Senin, 15 Januari 2024 - 13:24 WIB
loading...
Pajak Hiburan Naik hingga...
Kenaikan pajak yang sangat tinggi dikhawatirkan membuat konsumen kabur dan industri hiburan mati suri. Foto/Dok./Ilustrasi
A A A
JAKARTA - Pengamat pajak dari Center for Indonesia Tax Analysis (CITA) Fajry Akbar menilai, kenaikan tarif pajak hiburan menjadi 40-75% akan sangat berdampak bagi industri maupun konsumen.

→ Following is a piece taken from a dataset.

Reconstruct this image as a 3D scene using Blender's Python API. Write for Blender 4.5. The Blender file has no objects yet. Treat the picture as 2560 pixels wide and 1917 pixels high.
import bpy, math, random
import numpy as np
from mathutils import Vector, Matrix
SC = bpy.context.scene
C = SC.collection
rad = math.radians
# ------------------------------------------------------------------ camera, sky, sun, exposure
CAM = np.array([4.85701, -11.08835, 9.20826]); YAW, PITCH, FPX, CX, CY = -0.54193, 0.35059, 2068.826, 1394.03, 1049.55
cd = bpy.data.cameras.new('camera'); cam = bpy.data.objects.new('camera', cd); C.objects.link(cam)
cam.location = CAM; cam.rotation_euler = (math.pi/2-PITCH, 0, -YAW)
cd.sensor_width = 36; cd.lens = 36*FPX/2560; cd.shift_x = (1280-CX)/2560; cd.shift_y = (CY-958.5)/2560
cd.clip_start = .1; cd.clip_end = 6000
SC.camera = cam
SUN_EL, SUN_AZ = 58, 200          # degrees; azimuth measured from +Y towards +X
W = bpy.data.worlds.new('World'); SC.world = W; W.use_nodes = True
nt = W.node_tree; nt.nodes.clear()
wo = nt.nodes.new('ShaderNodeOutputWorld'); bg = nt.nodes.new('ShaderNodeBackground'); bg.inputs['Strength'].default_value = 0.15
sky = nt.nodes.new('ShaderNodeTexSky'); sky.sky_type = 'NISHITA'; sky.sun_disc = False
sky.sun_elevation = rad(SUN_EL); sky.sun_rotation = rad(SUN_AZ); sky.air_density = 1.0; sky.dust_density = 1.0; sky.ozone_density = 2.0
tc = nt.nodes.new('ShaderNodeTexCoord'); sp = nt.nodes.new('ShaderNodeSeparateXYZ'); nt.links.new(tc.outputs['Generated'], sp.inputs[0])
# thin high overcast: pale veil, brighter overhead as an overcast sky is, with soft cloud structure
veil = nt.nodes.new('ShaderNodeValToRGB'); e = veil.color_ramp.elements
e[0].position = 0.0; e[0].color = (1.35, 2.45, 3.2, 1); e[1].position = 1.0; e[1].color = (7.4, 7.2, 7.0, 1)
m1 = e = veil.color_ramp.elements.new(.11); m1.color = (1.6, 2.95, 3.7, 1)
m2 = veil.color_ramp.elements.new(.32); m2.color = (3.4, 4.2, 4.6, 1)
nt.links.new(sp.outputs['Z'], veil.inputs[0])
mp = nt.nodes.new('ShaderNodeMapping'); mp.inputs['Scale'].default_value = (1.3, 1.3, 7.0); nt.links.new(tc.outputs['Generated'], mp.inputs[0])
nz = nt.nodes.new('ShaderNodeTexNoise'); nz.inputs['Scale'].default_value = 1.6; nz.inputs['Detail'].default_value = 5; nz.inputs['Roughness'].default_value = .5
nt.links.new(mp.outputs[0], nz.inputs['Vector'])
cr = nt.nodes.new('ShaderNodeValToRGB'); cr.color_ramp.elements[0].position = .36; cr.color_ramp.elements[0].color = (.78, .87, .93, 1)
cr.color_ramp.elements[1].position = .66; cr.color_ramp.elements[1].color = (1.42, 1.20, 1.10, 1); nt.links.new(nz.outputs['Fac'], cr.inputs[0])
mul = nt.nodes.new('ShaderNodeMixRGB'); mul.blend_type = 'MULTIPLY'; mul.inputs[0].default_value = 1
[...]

Untuk diketahui, pajak hiburan diatur dalam Undang-undang No 1/2022 tentang Hubungan Keuangan antara Pemerintah Pusat dan Pemerintah Daerah (UU HKPD). Fajry menjelaskan, dalam UU HKPD tersebut kini ada batas tarif minimum sebesar 40% yang dulunya tidak ada. Alhasil, kata dia, beberapa daerah akan mengalami kenaikan tarif yang cukup signifikan untuk kegiatan hiburan.

"Contohnya, di daerah kabupaten Badung, yang merupakan pusat wisata Bali, akan mengalami kenaikan tarif dari 15% ke 40% sampai 75%. Begitu pula dengan Jakarta, dari 25% akan meningkat 40-75%," terangnya ketika dihubungi MNC Portal Indonesia, Senin (15/1/2024).

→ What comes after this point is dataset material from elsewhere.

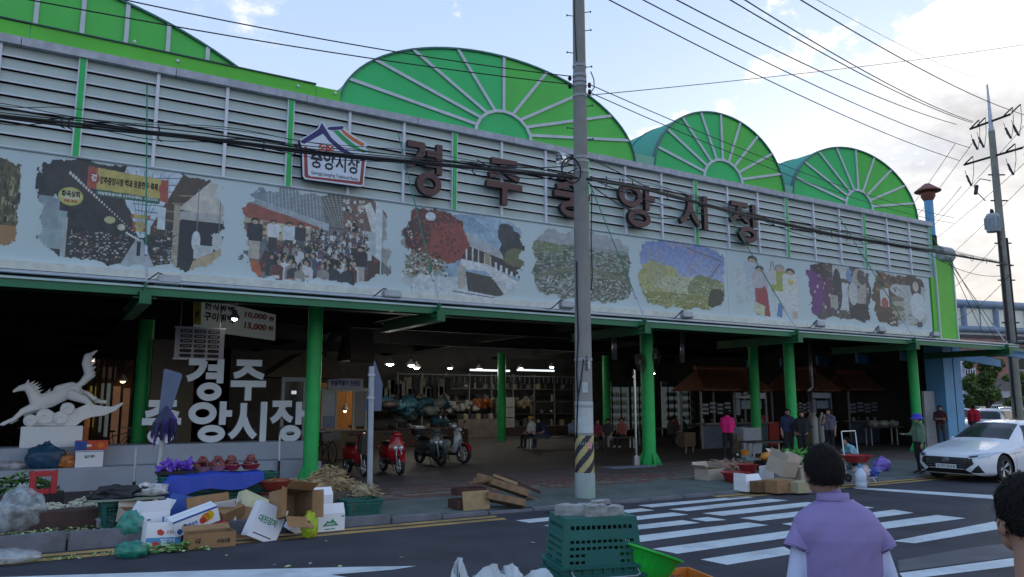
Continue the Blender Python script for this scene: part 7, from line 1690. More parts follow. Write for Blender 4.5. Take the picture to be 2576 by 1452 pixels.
o=MB().lathe([(.11,0),(.11,.28),(0,.29)],c=(P.x-.05,P.y-.05,SW),n=16).build('steel_can',M_chrome);tag(o,'short steel drum at the foot of the upright pipe','can');o=MB().box(-1.1,.5,-.25,.25,0,.02).build('flat_board',mat('boardblue',(.18,.22,.30),.6));o.location=(P.x-.35,P.y-.45,SW+.004);tag(o,'flat pale blue board lying by the near green column','board')

# ------------------------------------------------------------------ goods on the pavement
rg=random.Random(21)
CB=mat('cardboard',(.30,.175,.085),.8,.14,5,.15,dirt=.3,dirtcol=(.18,.10,.05));CBI=mat('cardboard_inside',(.22,.135,.075),.85,.12,5);CBW=mat('card_white',(.74,.77,.84),.6,.05,3,dirt=.2,dirtcol=(.42,.44,.48));CBP=mat('card_pale',(.42,.36,.30),.75,.08,4)
inks={'red':M_rink,'blue':mat('ink_blue',(.03,.09,.38),.6),'sky':mat('ink_sky',(.08,.32,.62),.6),'green':mat('ink_green',(.03,.26,.12),.6),'yellow':mat('ink_yellow',(.66,.42,.02),.6),'black':M_ink,'orange':mat('ink_orange',(.70,.18,.02),.6),'white':M_wink,'pink':mat('ink_pink',(.5,.2,.2),.6)}
def Gz(px,py): return onZ(px,py,0.0) if py>1318 and px<1000 else G(px,py)
def carton(label,px,py,w_,d,h,rz=0.0,m=None,mi=None,tilt=(0,0),lift=0.0,open_=None,prints=(),group='cartons dumped at the kerb',base=None,Y=None):
    """w,d,h metres; base of the front face centre at the picture point; open_: flap angles (front, back, left, right)"""
    P=base or (onY(px,py,Y) if Y else Gz(px,py));m=m or CB;mi=mi or CBI;t=thing('carton',label,'box',(P.x,P.y,P.z+lift),0,group)
    t.rotation_euler=(tilt[0],tilt[1],rz);e=.006;a=w_/2
    mb=MB();mb.box(-a,a,0,e,0,h);mb.box(-a,a,d-e,d,0,h);mb.box(-a,-a+e,e,d-e,0,h);mb.box(a-e,a,e,d-e,0,h);mb.box(-a+e,a-e,e,d-e,0,e)
    mb.box(-a+e,a-e,e+.001,e+.003,e,h-.002,m=1);mb.box(-a+e,a-e,d-e-.003,d-e-.001,e,h-.002,m=1);mb.box(-a+e+.001,-a+e+.003,e+.004,d-e-.004,e,h-.002,m=1);mb.box(a-e-.003,a-e-.001,e+.004,d-e-.004,e,h-.002,m=1);mb.box(-a+e,a-e,e,d-e,e+.001,e+.003,m=1)
    if not open_:mb.box(-a,a,0,d,h,h+e);mb.box(-a+.01,a-.01,d/2-.002,d/2+.002,h+e,h+e+.001,m=1)
    mb.build('box_body',[m,mi],t)
    if open_:
        fl_=min(d/2,.16)
        for k_,ang in enumerate(open_):
            if ang is None: continue
            if k_<2:F=MB().box(-a,a,0,fl_,0,.005)
            else:F=MB().box(-d/2,d/2,0,fl_,0,.005)
            o=F.build('flap',m,t);o.location=[(0,0,h),(0,d,h),(-a,d/2,h),(a,d/2,h)][k_];o.rotation_euler=[(R_(180-ang),0,0),(R_(180-ang),0,R_(180)),(R_(180-ang),0,R_(-90)),(R_(180-ang),0,R_(90))][k_]
            o.rotation_euler.x=R_(ang)*1.0;o.rotation_euler.z=[R_(180),0,R_(90),R_(-90)][k_]
    for pr in prints:
        kind=pr[0]
        if kind=='r':_,x0,x1,z0,z1,c=pr;MB().box(x0*w_-a,x1*w_-a,-.0015,0,z0*h,z1*h).build('print',inks[c],t)
        elif kind=='t':_,s,x,z,wd,hh,c=pr;text(s,.1,inks[c],t,facing((x*w_-a,-.0035,z*h),(0,-1,0)),'print',width=wd*w_,height=hh*h,off=.003)
        elif kind=='o':_,x,z,rx,rz_,c=pr;MB().prism([(x*w_-a+rx*w_*math.cos(q),z*h+rz_*h*math.sin(q)) for q in np.linspace(0,2*math.pi,17)[:-1]],(0,-.0028,0),(1,0,0),(0,0,1),(0,.0026,0)).build('print',inks[c],t)
        elif kind=='p':MB().prism([(x*w_-a,z*h) for x,z in pr[1]],(0,-.0024,0),(1,0,0),(0,0,1),(0,.0022,0)).build('print',inks[pr[2]],t)
    return t
hole= lambda x,z:('r',x-.06,x+.06,z-.035,z+.035,'black')
# front rank, left to right
carton('strawberry carton, white over sky blue band, with two red berries printed',410,1372,.46,.30,.30,.12,CBW,tilt=(-.15,.06),prints=(('r',0,1,0,.34,'sky'),('p',[(.32,.48),(.46,.42),(.52,.58),(.40,.72),(.30,.66)],'red'),('t','산청딸기',.74,.56,.34,.16,'pink'),('t','딸기',.62,.18,.4,.18,'white'),('o',.28,.06,.10,.12,'red')))
carton('white carton with blue streaks behind the strawberry carton',388,1335,.42,.34,.26,.25,CBW,Y=12.4,open_=(80, None,120,60),prints=(('r',.75,.8,.2,.7,'blue'),hole(.3,.6)))
carton('white fruit carton with peaches printed, tilted on its corner',500,1330,.62,.30,.22,.10,CBW,tilt=(.1,-.30),Y=12.0,prints=(('o',.70,.52,.10,.30,'orange'),('o',.80,.58,.09,.30,'yellow'),('o',.62,.42,.07,.22,'red'),('t','사과복숭아',.34,.42,.34,.30,'blue'),('o',.10,.26,.06,.17,'blue'),('r',.2,.26,.4,.62,'black'),('r',0,1,.88,1,'blue')))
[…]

Dengan kenaikan tarif yang sangat besar tersebut, kata Fajry, tentunya industri hiburan di kedua daerah itu akan terdampak. Kenaikan pajak ini menurutnya akan menaikkan harga yang yang dibayarkan oleh konsumen dan/atau mengurangi keuntungan dari pemilik usaha.

Dampaknya, lanjut dia, bisa cukup serius. "Dengan harga tiket ke luar negeri yang kini murah, kenaikan tarif ini akan menjadi tantangan besar bagi para pelaku usaha. Konsumen bisa saja memilih opsi ke luar negeri. Begitu pula dengan pengusaha, kalau konsumennya kabur mereka juga pasti akan kabur," ujar Fajry.

Dampak selanjutnya, sambung dia, adalah bagi pemasukan daerah masing-masing. Sementara daerah yang sejak awal tarifnya sudah tinggi, hal itu tak akan berpengaruh. "Seperti Bogor, tarifnya sudah 75%, ketentuan ini tidak akan berdampak. Karena sedari awal, tarifnya sudah tinggi," tuturnya.

Fajry mengaku sangat menyayangkan keberadaan klausa minimum 40% dalam UU HKPD tersebut. Menurut dia, seharusnya daerah diberi keluasaan untuk menentukan tarif yang sesuai. "Kalau daerah pusat wisata hiburan malam seperti Bali, tidak boleh tinggi-tinggi tarifnya biar industri pariwisatanya dapat tumbuh," kata dia.

Namun demikian, Fajry pesimistis jika aturan baru ini dapat diubah. Pasalnya, kata dia, UU HKPD baru berlaku. "Jadi sulit untuk mengubah atau merevisinya lagi. Terlebih kita akan memasuki tahun pemilihan dan dengan anggota DPR yang baru. Tapi ada yang mengajukan judicial review," ungkapnya.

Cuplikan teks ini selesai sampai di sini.